3D scene scripts:
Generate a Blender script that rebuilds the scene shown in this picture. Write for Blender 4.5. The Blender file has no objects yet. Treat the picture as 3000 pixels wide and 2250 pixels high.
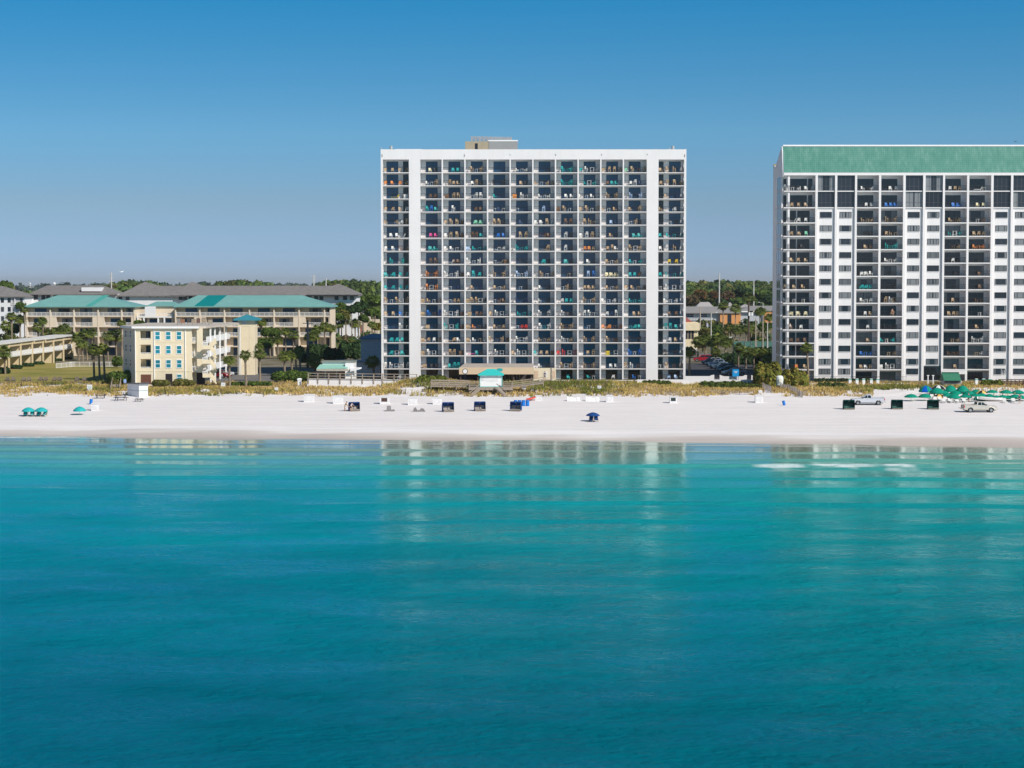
import bpy, math, random
import numpy as np
from mathutils import Vector, noise
random.seed(11)
rng = np.random.default_rng(5)
S = bpy.context.scene
COL = S.collection
R = math.radians
FPX = 3000 / 36 * 70
CZ = 24.0
TH = math.atan(293 / FPX)
CT, ST = math.cos(TH), math.sin(TH)

def ray(px, py):
    xc = (px - 1500) / FPX; yc = (1125 - py) / FPX
    return Vector((xc, CT + yc * ST, -ST + yc * CT))
def at(px, py, Y):
    d = ray(px, py); t = Y / d.y
    return Vector((d.x * t, Y, CZ + d.z * t))
def onz(px, py, z):
    d = ray(px, py); t = (z - CZ) / d.z
    return Vector((d.x * t, d.y * t, z))
def X(px, Y): return at(px, 800, Y).x
def Z(py, Y): return at(1500, py, Y).z

# ------------------------------------------------------------------ terrain
def sm(a, b, x):
    t = min(1.0, max(0.0, (x - a) / (b - a))); return t * t * (3 - 2 * t)
def shore(x):
    xx = max(-120, min(120, x))
    return 303.5 - 0.125 * xx + 2.0 * math.sin(xx * 0.055 + 1.0) + 0.9 * math.sin(xx * 0.16) + .5 * math.sin(xx * .37 + 2)
def n2(x, y, s, o=0.0): return noise.noise(Vector((x * s + o, y * s - o, o * 1.7)))
def toe(x): return 371.5 + 2.2 * n2(x, 0, 0.06, 3) + 2.0 * n2(x, 0, 0.2, 9)
def gz(x, y):
    sh = shore(x); s = y - sh
    if s < 0: return max(-5.0, 0.09 * s)
    if s < 8: z = 0.1 * s
    else: z = 0.8 + 2.2 * min(1.0, (s - 8) / (370 - sh - 8))
    t = toe(x)
    if y > t - 3:
        z += (3.5 - z) * sm(t - 3, t + 14, y) + .65 * sm(395, 403, y)
        h = 1.75 * math.exp(-((x + 16) / 8) ** 2) + 1.0 * math.exp(-((x - 15) / 13) ** 2) + .35 * n2(x, y, 0.09, 5)
        z += h * math.exp(-((y - 391) / 7.0) ** 2)
        z += (0.22 * n2(x, y, 0.35, 2) + 0.12 * n2(x, y, 1.1, 4)) * sm(t - 3, t + 2, y) * (1 - sm(396, 402, y))
    elif y > 300:
        z += 0.03 * n2(x * .3, y, 0.6, 8)
    if y > 940: z += 8.5 * sm(940, 1500, y) * (1 - sm(1700, 3000, y))
    return z

# ------------------------------------------------------------------ materials
MATS = {}
def nodes(name):
    m = bpy.data.materials.new(name); m.use_nodes = True
    nt = m.node_tree; b = nt.nodes['Principled BSDF']
    return m, nt, b
def lk(nt, a, b): nt.links.new(a, b)
def N(nt, t, **k):
    n = nt.nodes.new(t)
    for a, v in k.items(): setattr(n, a, v)
    return n
def noise_n(nt, vec, scale, detail=3, rough=.55):
    n = N(nt, 'ShaderNodeTexNoise'); n.inputs['Scale'].default_value = scale
    n.inputs['Detail'].default_value = detail; n.inputs['Roughness'].default_value = rough
    if vec is not None: lk(nt, vec, n.inputs['Vector'])
    return n.outputs['Fac']
def ramp(nt, fac, stops):
    r = N(nt, 'ShaderNodeValToRGB'); e = r.color_ramp.elements
    while len(e) < len(stops): e.new(.5)
    for i, (p, c) in enumerate(stops):
        e[i].position = p; e[i].color = (*c, 1) if len(c) == 3 else c
    lk(nt, fac, r.inputs['Fac']); return r.outputs['Color']
def mixc(nt, fac, a, b, mode='MIX'):
    m = N(nt, 'ShaderNodeMix', data_type='RGBA', blend_type=mode)
    for s, v in ((m.inputs[0], fac), (m.inputs[6], a), (m.inputs[7], b)):
        if isinstance(v, (int, float)): s.default_value = v
        elif isinstance(v, tuple): s.default_value = (*v, 1)
        else: lk(nt, v, s)
    return m.outputs[2]
def math_n(nt, op, a, b=None, c=None, clamp=False):
    m = N(nt, 'ShaderNodeMath', operation=op, use_clamp=clamp)
    for i, v in enumerate((a, b, c)):
        if v is None: continue
        if isinstance(v, (int, float)): m.inputs[i].default_value = v
        else: lk(nt, v, m.inputs[i])
    return m.outputs[0]
def mapped(nt, sx, sy, sz, geo=True):
    if geo: src = N(nt, 'ShaderNodeNewGeometry').outputs['Position']
    else: src = N(nt, 'ShaderNodeTexCoord').outputs['Object']
    m = N(nt, 'ShaderNodeMapping'); m.inputs['Scale'].default_value = (sx, sy, sz)
    lk(nt, src, m.inputs['Vector']); return m.outputs['Vector']
def M(name, col, rough=.6, var=.1, scale=2.0, metal=0.0, spec=.5, streak=0.0, bump=0.0, rnd=0.0):
    if name in MATS: return MATS[name]
    m, nt, b = nodes(name)
    v = mapped(nt, 1, 1, 1, geo=True)
    f = noise_n(nt, v, scale, 4)
    lo = tuple(c * (1 - var) for c in col); hi = tuple(min(1, c * (1 + var)) for c in col)
    out = ramp(nt, f, [(.3, lo), (.7, hi)])
    if streak:
        f2 = noise_n(nt, mapped(nt, 1.6, 1.6, .06), 1.0, 5, .7)
        k = ramp(nt, f2, [(.45, (1, 1, 1)), (.75, (1 - streak, 1 - streak * 1.05, 1 - streak * 1.1))])
        out = mixc(nt, 1.0, out, k, 'MULTIPLY')
    if rnd:
        oi = N(nt, 'ShaderNodeObjectInfo')
        k = ramp(nt, oi.outputs['Random'], [(0, (1 - rnd, 1 - rnd, 1 - rnd)), (1, (1 + rnd, 1 + rnd, 1 + rnd))])
        out = mixc(nt, 1.0, out, k, 'MULTIPLY')
    lk(nt, out, b.inputs['Base Color'])
    b.inputs['Roughness'].default_value = rough; b.inputs['Metallic'].default_value = metal
    b.inputs['Specular IOR Level'].default_value = spec
    if bump:
        bn = N(nt, 'ShaderNodeBump'); bn.inputs['Strength'].default_value = bump; bn.inputs['Distance'].default_value = .05
        lk(nt, noise_n(nt, v, scale * 6, 4), bn.inputs['Height']); lk(nt, bn.outputs['Normal'], b.inputs['Normal'])
    MATS[name] = m; return m
def glass(name, col, curtain=None, rough=.06):
    if name in MATS: return MATS[name]
    m, nt, b = nodes(name)
    oi = N(nt, 'ShaderNodeObjectInfo')
    out = ramp(nt, oi.outputs['Random'], [(0, tuple(c * .75 for c in col)), (1, tuple(c * 1.35 for c in col))])
    if curtain:
        g = N(nt, 'ShaderNodeTexCoord').outputs['Object']
        w = N(nt, 'ShaderNodeTexWave'); w.inputs['Scale'].default_value = 4.0; w.inputs['Distortion'].default_value = 1.0
        lk(nt, g, w.inputs['Vector'])
        cc = ramp(nt, w.outputs['Fac'], [(0, tuple(c * .6 for c in curtain)), (1, curtain)])
        wn = N(nt, 'ShaderNodeTexWhiteNoise', noise_dimensions='1D'); lk(nt, oi.outputs['Random'], wn.inputs['W'])
        sx = N(nt, 'ShaderNodeSeparateXYZ'); lk(nt, g, sx.inputs[0])
        edge = math_n(nt, 'MULTIPLY', math_n(nt, 'ABSOLUTE', sx.outputs['X']), .75)
        gap = math_n(nt, 'GREATER_THAN', edge, math_n(nt, 'SUBTRACT', math_n(nt, 'MULTIPLY', wn.outputs['Value'], 1.3), .25))
        out = mixc(nt, gap, out, cc)
    lk(nt, out, b.inputs['Base Color']); b.inputs['Roughness'].default_value = rough
    b.inputs['Specular IOR Level'].default_value = .6
    MATS[name] = m; return m
def attr_mat(name, rough=.8, var=.2, scale=1.5, spec=.15, trans=0.0, rnd=0.0):
    if name in MATS: return MATS[name]
    m, nt, b = nodes(name)
    a = N(nt, 'ShaderNodeAttribute', attribute_name='Col')
    f = noise_n(nt, mapped(nt, 1, 1, 1), scale, 3)
    k = ramp(nt, f, [(.3, (1 - var,) * 3), (.7, (1 + var,) * 3)])
    out = mixc(nt, 1.0, a.outputs['Color'], k, 'MULTIPLY')
    if rnd:
        oi = N(nt, 'ShaderNodeObjectInfo')
        k2 = ramp(nt, oi.outputs['Random'], [(0, (1 - rnd, 1 - rnd * .8, 1 - rnd)), (.5, (1, 1, 1)), (1, (1 + rnd * 1.1, 1 + rnd * .7, 1 + rnd * .3))])
        out = mixc(nt, 1.0, out, k2, 'MULTIPLY')
    lk(nt, out, b.inputs['Base Color']); b.inputs['Roughness'].default_value = rough
    b.inputs['Specular IOR Level'].default_value = spec
    if trans:
        t = N(nt, 'ShaderNodeBsdfTranslucent'); lk(nt, out, t.inputs['Color'])
        mx = N(nt, 'ShaderNodeMixShader'); mx.inputs[0].default_value = trans
        lk(nt, b.outputs[0], mx.inputs[1]); lk(nt, t.outputs[0], mx.inputs[2])
        lk(nt, mx.outputs[0], nt.nodes['Material Output'].inputs['Surface'])
    MATS[name] = m; return m

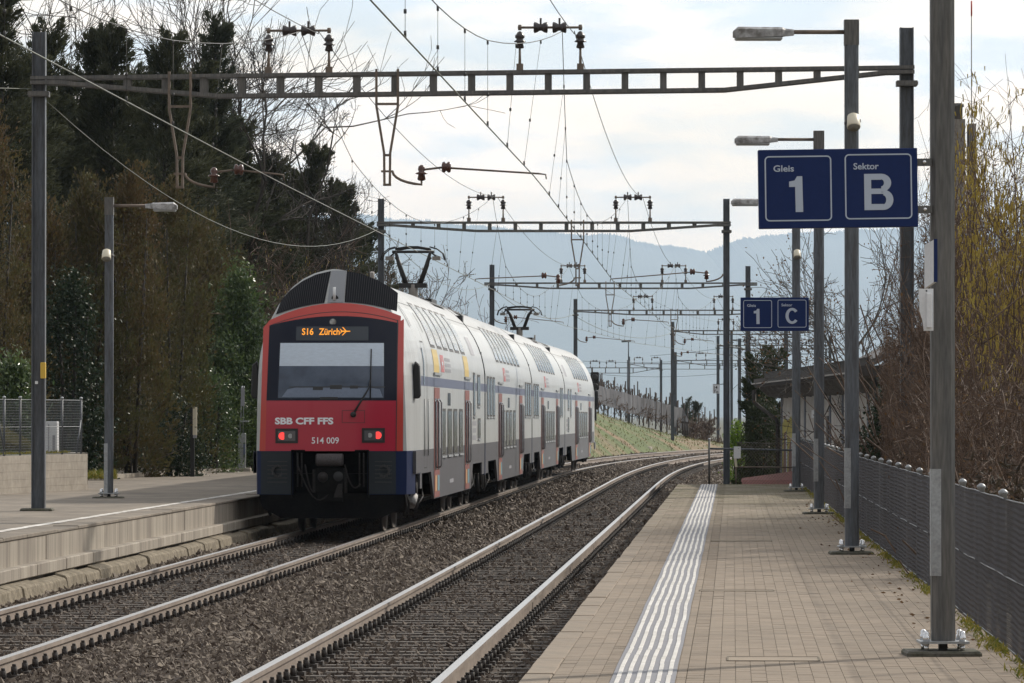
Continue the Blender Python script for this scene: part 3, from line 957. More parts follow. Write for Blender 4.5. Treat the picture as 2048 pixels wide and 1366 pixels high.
for ci, ys in ((0, 89.4), (1, 113.8), (2, 138.4), (3, 164.8)):
    car = cars[ci][0]; s = Y2s(ci, ys)
    m = MB(); side_patch(m, s, s + 1.0, 2.82, 3.14, 0.006); m.build('emblem', M['tlogo'], car)
    m = MB(); side_patch(m, s + .42, s + .58, 2.88, 3.08, 0.009, nz=1); side_patch(m, s + .25, s + .75, 2.95, 3.01, 0.009, nz=1); m.build('emblem_cross', M['tw'], car)
    marks(car, s + 1.35, 2.83, 1.7, .31, 3, ci)
    s2 = Y2s(ci, ys + 2.0)
    m = MB(); side_patch(m, s2, s2 + .9, 2.20, 2.44, .006); m.build('side_display', M['tdisp'], car)
    marks(car, Y2s(ci, ys + 2.6), .72, 1.2, .12, 1, ci + 9)
for ci, ys in ((0, 100.2), (3, 155.6)):
    marks(cars[ci][0], Y2s(ci, ys), 1.50, 1.3, .45, 3, 21 + ci)
    m = MB(); side_patch(m, Y2s(ci, ys + .6), Y2s(ci, ys + 2.0), 3.28, 3.66, .006); m.build('vent_panel', M['tmark'], cars[ci][0])
# panel seams
for ci in range(4):
    car = cars[ci][0]
    m = MB()
    for s in ([4.2] if ci == 0 else []) + [cars[ci][3] - .06] + ([0.04] if ci else []):
        side_patch(m, s, s + .025, 1.02, 4.3, .004)
    for s in np.arange(5.2, cars[ci][3] - 1, 2.05):
        side_patch(m, s, s + .012, 3.99, 4.4, .003); side_patch(m, s + .3, s + .31, 1.42, 2.52, .003, nz=1); side_patch(m, s - .4, s - .39, 1.03, 1.40, .003, nz=1)
    side_patch(m, 2.6 if ci == 0 else .1, cars[ci][3] - .1, 3.985, 3.999, .003, nz=1)
    m.build('panel_seam', M['tseam'], car)
    m = MB()                                    # dark roof trough beside the pantograph
    a, b_ = (cars[ci][3] - 6.5, cars[ci][3] - .8) if ci in (0, 2) else (1.0, 6.0)
    m.grid([[(.16, s, 4.505), (.5, s, 4.385), (.66, s, 4.295)] if 0 < i < 3 else [(.16, s, 4.505), (.18, s, 4.49), (.2, s, 4.48)] for i, s in enumerate((a, a + 1.0, b_ - 1, b_))], 0, False)
    m.build('roof_trough', M['tseam'], car)

# ------------------------------------------------------------------ rear cab (the end facing the camera)
cab, A0, ANG, L0 = cars[0]
CW = Matrix.Translation(A0) @ Matrix.Rotation(ANG, 4, 'Z')
CWI = CW.inverted()
NW = [(.67, 1.27), (1.0, 1.275), (1.41, 1.275), (2.27, 1.25), (2.70, 1.225), (3.10, 1.18), (3.35, 1.135), (3.60, 1.07), (3.85, .97), (4.05, .85), (4.22, .70), (4.35, .53), (4.45, .33), (4.50, .14), (4.52, 0.0)]
def nose_w(z):
    for (z0, x0), (z1, x1) in zip(NW[:-1], NW[1:]):
        if z <= z1: return x0 + (x1 - x0) * (max(z, z0) - z0) / (z1 - z0)
    return 0.0
def F(u, z):
    r = 0.95 * (max(0, z - 2.15) / 2.35) ** 1.7
    return r + 0.40 * (min(abs(u), 1.4) / 1.27) ** 2.3
def fpt(px, py, off=0.0):
    f = 0.2
    for _ in range(6):
        w = P(px, py, A0.y + f)
        l = CWI @ w
        for _ in range(2):
            d = F(l.x, l.z) - l.y
            w = P(px, py, w.y + d); l = CWI @ w
        f = w.y - A0.y
    return Vector((l.x, F(l.x, l.z) - off, l.z))
def polyx(pl_, t):
    L = [0.0]
    for a, b_ in zip(pl_[:-1], pl_[1:]): L.append(L[-1] + math.hypot(b_[0] - a[0], b_[1] - a[1]))
    d = t * L[-1]
    for i in range(len(pl_) - 1):
        if d <= L[i + 1] + 1e-9:
            k = (d - L[i]) / max(1e-9, L[i + 1] - L[i])
            return (pl_[i][0] + (pl_[i + 1][0] - pl_[i][0]) * k, pl_[i][1] + (pl_[i + 1][1] - pl_[i][1]) * k)
    return pl_[-1]
def fpatch(m, top, bot, n=14, k=6, off=0.008, mi=0):
    rows = []
    for j in range(k + 1):
        r = []
        for i in range(n + 1):
            a, b_ = polyx(top, i / n), polyx(bot, i / n)
            r.append(fpt(a[0] + (b_[0] - a[0]) * j / k, a[1] + (b_[1] - a[1]) * j / k, off))
        rows.append(r)
    m.grid(rows, mi, True)
def arc(x0, y0, xm, ym, x1, y1, n=10):
    """quadratic curve through three points"""
    out = []
    for i in range(n + 1):
        x = x0 + (x1 - x0) * i / n
        l0 = (x - xm) * (x - x1) / ((x0 - xm) * (x0 - x1)); l1 = (x - x0) * (x - x1) / ((xm - x0) * (xm - x1)); l2 = (x - x0) * (x - xm) / ((x1 - x0) * (x1 - xm))
        out.append((x, y0 * l0 + ym * l1 + y1 * l2))
    return out
# shell of the nose
zs = [.67, .85, 1.0, 1.2, 1.41, 1.8, 2.2, 2.53, 2.70, 2.92, 3.1, 3.3, 3.5, 3.7, 3.9, 4.06, 4.22, 4.35, 4.44, 4.495, 4.515]
m = MB()
for i in range(len(zs) - 1):
    z0, z1 = zs[i], zs[i + 1]
    lo = z1 <= 1.411
    def row(z):
        w = nose_w(z)
        us = [.63 + (w - .63) * j / 6 for j in range(7)] if lo else [w * j / 10 for j in range(11)]
        return us
    for sx in (1, -1):
        a = [(sx * u, F(u, z0), z0) for u in row(z0)]; b_ = [(sx * u, F(u, z1), z1) for u in row(z1)]
        m.grid([a, b_], 1 if lo else 0, True)
        # flank from the front edge back to the full section
        ra, rb = [], []
        for t in (0, .12, .28, .46, .64, .82, 1.0):
            e = t ** 0.75
            for z, rr in ((z0, ra), (z1, rb)):
                w = nose_w(z); bx = side_x(max(z, 1.0)) if z < 4.5 else 0
                rr.append((sx * (w + (bx - w) * math.sin(e * math.pi / 2)), F(w, z) + (2.42 - F(w, z)) * t, z if z < 4.45 else z - .02 * t))
        if lo: ra, rb = ra[:4 if z0 < 1.0 else 7], rb[:4 if z0 < 1.0 else 7]
        m.grid([ra, rb], 1 if lo else (2 if z0 > 3.89 else 0), True)
nose = m.build('cab_shell', [M['tw'], M['tblue'], M['troof']], cab)
# grey lower flank behind the blue corner
m = MB()
for sx in (1, -1): m.box(sx * 1.37 - .03, sx * 1.395, 1.0, 2.45, 1.02, 1.40)
m.build('lower_flank', M['tgrey'], cab)
def front(name, mt, top, bot, n=14, k=6, off=0.008, bevel=0):
    m = MB(); fpatch(m, top, bot, n, k, off); return m.build(name, mt, cab)
# red surround, dark mask, red apron
red_t = arc(540, 640, 669, 606, 802, 632); red_m = arc(535, 654, 669, 624, 802, 648)
front('red_arch', M['tred'], red_t, arc(537, 655, 669, 633, 801, 650), 18, 4, .010)
front('red_pillar', M['tred'], [(527, 655), (540, 640)], [(519, 902), (531, 902)], 3, 14, .010)
front('red_pillar', M['tred'], [(795, 645), (808, 638)], [(792, 902), (806, 902)], 3, 14, .010)
front('front_mask', M['tmask'], arc(539, 651, 669, 632, 797, 646), [(533, 801), (793, 801)], 20, 14, .016)
front('red_apron', M['tred2'], [(533, 801), (793, 801)], [(531, 902), (792, 902)], 20, 6, .012)
front('mask_seam', M['tseam'], [(794.5, 640), (796.5, 640)], [(791.5, 902), (793, 902)], 1, 14, .019)
front('arch_seam', M['tseam'], arc(541, 650, 669, 623, 797, 641), arc(541, 651.3, 669, 624.2, 797, 642.3), 18, 1, .013)
# windscreen
front('windscreen_lower', M['tcab'], [(559, 732), (768, 732)], [(556, 796), (768, 796)], 14, 5, .020)
front('windscreen_blind', M['tblind'], [(561, 686), (768, 686)], [(559, 732), (768, 732)], 14, 5, .022)
front('driver_desk', M['tdesk'], [(575, 779), (600, 773), (730, 773), (760, 779)], [(564, 794), (766, 795)], 12, 3, .023)
m = MB()
fpatch(m, [(578, 773), (770, 773)], [(578, 775), (770, 775)], 8, 1, .026)
fpatch(m, [(660, 770), (684, 770)], [(660, 778), (684, 778)], 2, 1, .027); fpatch(m, [(700, 771), (716, 771)], [(700, 777), (716, 777)], 2, 1, .027); fpatch(m, [(626, 774), (646, 774)], [(626, 780), (646, 780)], 2, 1, .027)
m.build('desk_instruments', M['tseam'], cab)
m = MB(); fpatch(m, [(640, 794), (676, 794)], [(640, 799), (676, 799)], 3, 1, .024); m.build('windscreen_vent', M['black'], cab)
dsp = front('destination_display', M['tdisp'], [(593, 653), (737, 653)], [(592, 681), (737, 681)], 10, 2, .022)
m = MB()
def fy(off): return lambda u, z: F(u, z) - off
p0 = fpt(604, 669.5); p1_ = fpt(619, 669.5)
add_text(m, 'S16', 0.118, p0.x, p0.z, fy(.026), .018, fpt(627, 669).x - p0.x)
p0 = fpt(638, 669.5); add_text(m, 'Zürich', 0.118, p0.x, p0.z, fy(.026), .018, fpt(679.5, 669).x - p0.x)
pc = fpt(690, 662.5)
def plane(pts): m.poly([(pc.x + a, F(pc.x + a, pc.z + b_) - .026, pc.z + b_) for a, b_ in pts])
plane([(-.07, .012), (.09, .008), (.09, -.008), (-.07, -.012)])
for s in (1, -1):
    plane([(.01, 0), (.035, 0), (-.03, s * .07), (-.05, s * .07)]); plane([(-.055, 0), (-.035, 0), (-.075, s * .04), (-.09, s * .04)])
m.build('destination_lettering', M['tamber'], cab)
def disc(name, mt, px, py, r, off, n=16):
    c = fpt(px, py); m = MB()
    m.poly([(c.x + r * math.cos(a), F(c.x, c.z) - off, c.z + r * math.sin(a)) for a in [2 * math.pi * i / n for i in range(n)]])
    return m.build(name, mt, cab)
disc('top_headlight', M['tlens'], 666, 644, .062, .030)
disc('headlight_lens', M['lamp'], 666, 644, .052, .034)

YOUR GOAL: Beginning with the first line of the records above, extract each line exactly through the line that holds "def Z(py, Y): return at(1500, py, Y).z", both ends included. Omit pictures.

REPLY TO THE EXERCISE:
Generate a Blender script that rebuilds the scene shown in this picture. Write for Blender 4.5. The Blender file has no objects yet. Treat the picture as 3000 pixels wide and 2250 pixels high.
import bpy, math, random
import numpy as np
from mathutils import Vector, noise
random.seed(11)
rng = np.random.default_rng(5)
S = bpy.context.scene
COL = S.collection
R = math.radians
FPX = 3000 / 36 * 70
CZ = 24.0
TH = math.atan(293 / FPX)
CT, ST = math.cos(TH), math.sin(TH)

def ray(px, py):
    xc = (px - 1500) / FPX; yc = (1125 - py) / FPX
    return Vector((xc, CT + yc * ST, -ST + yc * CT))
def at(px, py, Y):
    d = ray(px, py); t = Y / d.y
    return Vector((d.x * t, Y, CZ + d.z * t))
def onz(px, py, z):
    d = ray(px, py); t = (z - CZ) / d.z
    return Vector((d.x * t, d.y * t, z))
def X(px, Y): return at(px, 800, Y).x
def Z(py, Y): return at(1500, py, Y).z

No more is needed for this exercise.